1. A flash memory structure, comprising:

a semiconductor substrate having at least one concave structure positioned on the surface of the semiconductor substrate;

two first doped regions positioned in the semiconductor substrate and at two sides of the concave structure;

at least one carrier-trapping region positioned in the concave structure; and

a conductive layer positioned above the concave structure.

2. The flash memory structure of claim 1, wherein the concave structure comprises two grooves having a U-shaped or V-shaped profile.

3. The flash memory structure of claim 2, wherein the two grooves are separated by a protrusion.

4. The flash memory structure of claim 1, wherein the carrier-trapping region comprises a dielectric stack positioned in the concave structure.

5. The flash memory structure of claim 4, wherein the dielectric stack comprises:

a first oxide layer positioned on the surface of the semiconductor substrate;

a nitride block positioned on the surface of the first oxide layer and in the concave structure; and

a second oxide layer covering the first oxide layer and the nitride block.

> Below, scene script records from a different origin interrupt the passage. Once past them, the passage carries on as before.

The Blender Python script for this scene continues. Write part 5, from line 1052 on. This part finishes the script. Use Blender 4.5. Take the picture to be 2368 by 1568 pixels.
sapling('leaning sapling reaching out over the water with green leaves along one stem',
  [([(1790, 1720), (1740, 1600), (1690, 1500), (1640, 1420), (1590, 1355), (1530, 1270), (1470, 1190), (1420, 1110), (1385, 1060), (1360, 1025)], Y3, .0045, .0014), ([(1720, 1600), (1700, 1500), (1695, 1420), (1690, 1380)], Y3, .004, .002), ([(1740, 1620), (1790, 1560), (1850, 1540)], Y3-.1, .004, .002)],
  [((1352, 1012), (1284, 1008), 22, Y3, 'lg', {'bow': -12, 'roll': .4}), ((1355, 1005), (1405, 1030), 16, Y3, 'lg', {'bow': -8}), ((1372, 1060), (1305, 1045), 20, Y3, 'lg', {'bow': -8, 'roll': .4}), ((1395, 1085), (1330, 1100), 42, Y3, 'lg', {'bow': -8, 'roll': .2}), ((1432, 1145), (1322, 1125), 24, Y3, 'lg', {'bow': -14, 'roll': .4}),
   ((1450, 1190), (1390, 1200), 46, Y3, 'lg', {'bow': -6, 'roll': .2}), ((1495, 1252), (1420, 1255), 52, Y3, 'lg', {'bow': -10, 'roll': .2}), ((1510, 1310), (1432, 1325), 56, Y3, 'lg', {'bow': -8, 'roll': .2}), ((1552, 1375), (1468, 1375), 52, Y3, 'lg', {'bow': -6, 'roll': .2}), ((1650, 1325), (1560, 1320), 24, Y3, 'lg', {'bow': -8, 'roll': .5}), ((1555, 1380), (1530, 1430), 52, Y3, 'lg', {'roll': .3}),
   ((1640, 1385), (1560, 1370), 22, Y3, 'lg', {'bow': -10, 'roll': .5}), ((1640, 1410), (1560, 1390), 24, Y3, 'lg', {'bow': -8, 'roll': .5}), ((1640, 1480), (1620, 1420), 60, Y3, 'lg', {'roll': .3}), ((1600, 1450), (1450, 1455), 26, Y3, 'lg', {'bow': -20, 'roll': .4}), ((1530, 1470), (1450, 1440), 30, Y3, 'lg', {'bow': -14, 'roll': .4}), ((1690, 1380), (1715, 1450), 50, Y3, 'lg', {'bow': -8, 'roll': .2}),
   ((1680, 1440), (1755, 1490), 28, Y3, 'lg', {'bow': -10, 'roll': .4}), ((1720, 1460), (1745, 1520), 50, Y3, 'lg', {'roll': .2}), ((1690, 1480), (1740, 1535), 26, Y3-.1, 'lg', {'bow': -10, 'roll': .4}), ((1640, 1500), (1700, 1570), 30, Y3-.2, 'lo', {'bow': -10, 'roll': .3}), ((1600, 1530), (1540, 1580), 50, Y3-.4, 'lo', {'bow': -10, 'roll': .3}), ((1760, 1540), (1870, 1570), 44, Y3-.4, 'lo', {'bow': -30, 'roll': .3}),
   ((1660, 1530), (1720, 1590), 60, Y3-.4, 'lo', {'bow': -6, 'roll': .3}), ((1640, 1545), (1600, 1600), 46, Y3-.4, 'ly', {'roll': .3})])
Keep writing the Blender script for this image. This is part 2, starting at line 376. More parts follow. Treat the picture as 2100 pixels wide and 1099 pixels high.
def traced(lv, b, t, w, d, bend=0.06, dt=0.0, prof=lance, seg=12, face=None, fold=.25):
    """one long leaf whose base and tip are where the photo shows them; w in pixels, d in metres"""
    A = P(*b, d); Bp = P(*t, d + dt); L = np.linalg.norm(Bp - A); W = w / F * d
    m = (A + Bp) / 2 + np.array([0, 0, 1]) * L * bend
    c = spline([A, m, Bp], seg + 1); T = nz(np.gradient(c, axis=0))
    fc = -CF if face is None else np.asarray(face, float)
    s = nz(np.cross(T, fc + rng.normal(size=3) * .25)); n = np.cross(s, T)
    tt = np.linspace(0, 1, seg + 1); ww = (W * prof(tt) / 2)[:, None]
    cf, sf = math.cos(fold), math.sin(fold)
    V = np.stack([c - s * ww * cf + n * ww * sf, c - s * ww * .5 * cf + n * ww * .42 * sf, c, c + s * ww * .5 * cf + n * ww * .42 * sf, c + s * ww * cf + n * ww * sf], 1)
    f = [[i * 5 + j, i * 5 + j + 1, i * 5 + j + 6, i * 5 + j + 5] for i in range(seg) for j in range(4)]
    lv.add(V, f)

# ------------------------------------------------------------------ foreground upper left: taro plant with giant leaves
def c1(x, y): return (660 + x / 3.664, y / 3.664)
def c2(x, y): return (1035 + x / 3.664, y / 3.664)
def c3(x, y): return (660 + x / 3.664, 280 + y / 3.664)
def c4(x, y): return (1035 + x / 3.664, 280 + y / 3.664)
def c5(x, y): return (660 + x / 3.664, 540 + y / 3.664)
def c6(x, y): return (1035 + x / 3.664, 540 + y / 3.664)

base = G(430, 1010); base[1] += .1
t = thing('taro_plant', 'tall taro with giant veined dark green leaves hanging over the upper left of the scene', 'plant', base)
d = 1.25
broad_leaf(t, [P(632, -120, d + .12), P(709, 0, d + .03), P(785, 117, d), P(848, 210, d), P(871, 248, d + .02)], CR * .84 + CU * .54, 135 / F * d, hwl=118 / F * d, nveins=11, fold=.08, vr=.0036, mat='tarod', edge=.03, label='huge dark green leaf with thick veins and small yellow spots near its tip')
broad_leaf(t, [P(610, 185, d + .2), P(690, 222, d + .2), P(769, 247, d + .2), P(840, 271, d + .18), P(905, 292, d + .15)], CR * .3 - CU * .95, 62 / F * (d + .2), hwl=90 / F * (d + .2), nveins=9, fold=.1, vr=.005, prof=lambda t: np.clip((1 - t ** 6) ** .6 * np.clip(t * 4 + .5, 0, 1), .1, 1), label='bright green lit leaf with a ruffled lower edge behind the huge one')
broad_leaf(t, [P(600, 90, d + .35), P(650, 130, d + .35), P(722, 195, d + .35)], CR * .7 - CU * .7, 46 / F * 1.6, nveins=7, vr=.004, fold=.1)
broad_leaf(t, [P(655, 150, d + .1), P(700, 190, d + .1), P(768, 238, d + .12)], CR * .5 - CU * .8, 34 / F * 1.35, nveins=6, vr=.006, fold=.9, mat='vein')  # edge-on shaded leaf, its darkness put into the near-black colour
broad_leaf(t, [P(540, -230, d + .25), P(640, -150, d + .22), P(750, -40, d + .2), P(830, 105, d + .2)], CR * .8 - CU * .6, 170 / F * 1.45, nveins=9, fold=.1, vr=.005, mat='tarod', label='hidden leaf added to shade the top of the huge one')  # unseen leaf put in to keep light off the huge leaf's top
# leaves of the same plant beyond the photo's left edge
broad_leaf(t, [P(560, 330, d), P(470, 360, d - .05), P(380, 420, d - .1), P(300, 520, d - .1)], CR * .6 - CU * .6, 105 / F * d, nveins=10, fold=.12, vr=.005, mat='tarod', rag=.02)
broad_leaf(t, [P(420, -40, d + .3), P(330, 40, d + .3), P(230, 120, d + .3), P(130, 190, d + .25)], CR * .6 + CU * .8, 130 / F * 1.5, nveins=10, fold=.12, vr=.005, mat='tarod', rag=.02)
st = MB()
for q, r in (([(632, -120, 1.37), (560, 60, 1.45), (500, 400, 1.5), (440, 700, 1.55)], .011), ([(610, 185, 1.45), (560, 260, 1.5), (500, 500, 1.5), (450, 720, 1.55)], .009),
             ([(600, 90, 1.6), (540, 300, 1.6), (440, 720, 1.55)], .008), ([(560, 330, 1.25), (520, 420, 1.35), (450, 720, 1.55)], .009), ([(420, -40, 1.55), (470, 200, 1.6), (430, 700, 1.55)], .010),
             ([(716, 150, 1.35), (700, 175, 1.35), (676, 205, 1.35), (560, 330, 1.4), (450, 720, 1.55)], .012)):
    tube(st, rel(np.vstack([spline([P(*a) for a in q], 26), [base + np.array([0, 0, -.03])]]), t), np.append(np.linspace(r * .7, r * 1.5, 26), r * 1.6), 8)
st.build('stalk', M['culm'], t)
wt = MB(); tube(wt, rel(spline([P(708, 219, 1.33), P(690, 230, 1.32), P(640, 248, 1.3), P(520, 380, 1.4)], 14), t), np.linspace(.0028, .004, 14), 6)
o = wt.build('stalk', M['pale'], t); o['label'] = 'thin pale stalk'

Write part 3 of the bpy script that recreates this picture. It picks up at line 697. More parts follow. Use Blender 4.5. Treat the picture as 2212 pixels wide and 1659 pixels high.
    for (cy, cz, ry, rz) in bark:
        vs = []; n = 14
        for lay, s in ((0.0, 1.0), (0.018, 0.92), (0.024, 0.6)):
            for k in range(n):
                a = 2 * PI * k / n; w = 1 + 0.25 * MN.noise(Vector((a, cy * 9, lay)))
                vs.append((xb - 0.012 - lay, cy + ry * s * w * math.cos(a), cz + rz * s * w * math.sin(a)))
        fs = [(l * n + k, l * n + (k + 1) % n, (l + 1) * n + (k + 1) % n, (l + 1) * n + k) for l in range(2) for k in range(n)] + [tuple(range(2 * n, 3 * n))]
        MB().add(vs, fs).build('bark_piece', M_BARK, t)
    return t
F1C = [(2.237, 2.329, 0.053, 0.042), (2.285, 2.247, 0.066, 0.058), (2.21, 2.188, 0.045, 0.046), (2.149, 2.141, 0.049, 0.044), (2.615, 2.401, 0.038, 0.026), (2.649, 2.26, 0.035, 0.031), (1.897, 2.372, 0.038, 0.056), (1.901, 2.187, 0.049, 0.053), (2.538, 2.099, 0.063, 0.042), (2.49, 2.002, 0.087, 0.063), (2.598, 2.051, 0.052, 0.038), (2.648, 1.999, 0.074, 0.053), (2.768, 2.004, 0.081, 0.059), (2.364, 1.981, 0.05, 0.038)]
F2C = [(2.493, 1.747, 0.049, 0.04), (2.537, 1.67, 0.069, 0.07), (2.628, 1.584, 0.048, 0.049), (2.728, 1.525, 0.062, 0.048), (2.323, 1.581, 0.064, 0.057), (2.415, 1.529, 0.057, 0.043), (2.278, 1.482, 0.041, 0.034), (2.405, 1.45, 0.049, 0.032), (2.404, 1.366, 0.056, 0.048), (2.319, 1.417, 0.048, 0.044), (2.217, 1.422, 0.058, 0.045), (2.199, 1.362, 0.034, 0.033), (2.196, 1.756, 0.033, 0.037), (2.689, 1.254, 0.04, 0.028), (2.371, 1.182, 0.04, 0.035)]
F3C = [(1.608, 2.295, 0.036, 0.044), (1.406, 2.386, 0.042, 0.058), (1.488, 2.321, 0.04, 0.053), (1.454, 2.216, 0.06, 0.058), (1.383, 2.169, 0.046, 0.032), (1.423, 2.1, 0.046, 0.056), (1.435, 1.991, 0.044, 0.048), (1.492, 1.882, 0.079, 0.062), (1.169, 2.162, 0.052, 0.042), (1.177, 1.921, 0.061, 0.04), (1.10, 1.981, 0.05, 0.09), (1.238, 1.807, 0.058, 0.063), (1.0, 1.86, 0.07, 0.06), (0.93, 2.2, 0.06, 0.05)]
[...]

6. The flash memory structure of claim 1, wherein the semiconductor substrate is a silicon substrate, and the concave structure has an inclined plane with (111) orientation of the silicon substrate.

7. The flash memory structure of claim 1, wherein the semiconductor substrate is a silicon substrate, and the concave structure has a bottom plane with (100) orientation of the silicon substrate.

8. The flash memory structure of claim 1, wherein the two first doped regions are used as a source electrode and a drain electrode.

9. The flash memory structure of claim 1, wherein the concave structure is a U-shaped or V-shaped groove.

10. The flash memory structure of claim 9, further comprising:

a second doped region positioned in the semiconductor substrate and below the V-shaped groove; and

a dielectric stack positioned at least on the surface of the V-shaped groove, wherein the dielectric stack includes the carrier-trapping region having a plurality of trapping sites.

11. The flash memory structure of claim 10, wherein the dielectric stack comprises:

a first oxide layer positioned on the surface of the semiconductor substrate;

a nitride layer positioned on the surface of the first oxide layer, wherein the trapping sites are positioned in the nitride layer; and

a second oxide layer positioned on the surface of the nitride layer.

12. The flash memory structure of claim 10, wherein the dielectric stack comprises:

a first oxide layer positioned on the surface of the semiconductor substrate;

a first nitride layer positioned on the surface of the first oxide layer; and

a silicon-containing layer positioned on the surface of the first nitride layer, wherein the trapping sites are positioned in the silicon-containing layer made of polysilicon or silicon germanium;

a second nitride layer positioned on the surface of the silicon-containing layer; and

a second oxide layer positioned on the surface of the second nitride layer.

13. The flash memory structure of claim 10, wherein the dielectric stack comprises:

an oxide layer positioned on the surface of the semiconductor substrate;

a nitride layer positioned on the surface of the oxide layer;

a plurality of nanocrystals serving as the trapping sites positioned on the surface of the nitride layer; and

a cover layer made of silicon oxide or silicon nitride covering the nanocrystals and the nitride layer.

14. The flash memory structure of claim 13, wherein the nanocrystals are made of material selected from the group consisting of silicon, silicon germanium, metal, alloy of metal, and silicide.

15. The flash memory structure of claim 10, wherein the semiconductor substrate is a (100)-oriented silicon substrate, and the V-shaped groove has inclined surface planes with (111) orientation.

16. The flash memory structure of claim 10, wherein the second doped region is used as a drain electrode.

17. The flash memory structure of claim 10, wherein the two first doped regions are used as source electrodes.

18. The flash memory structure of claim 10, wherein the conductive layer is used as a gate electrode.

19. The flash memory structure of claim 10, further comprising a third doped region positioned in the semiconductor substrate, between the two first doped regions, and below the V-shaped groove.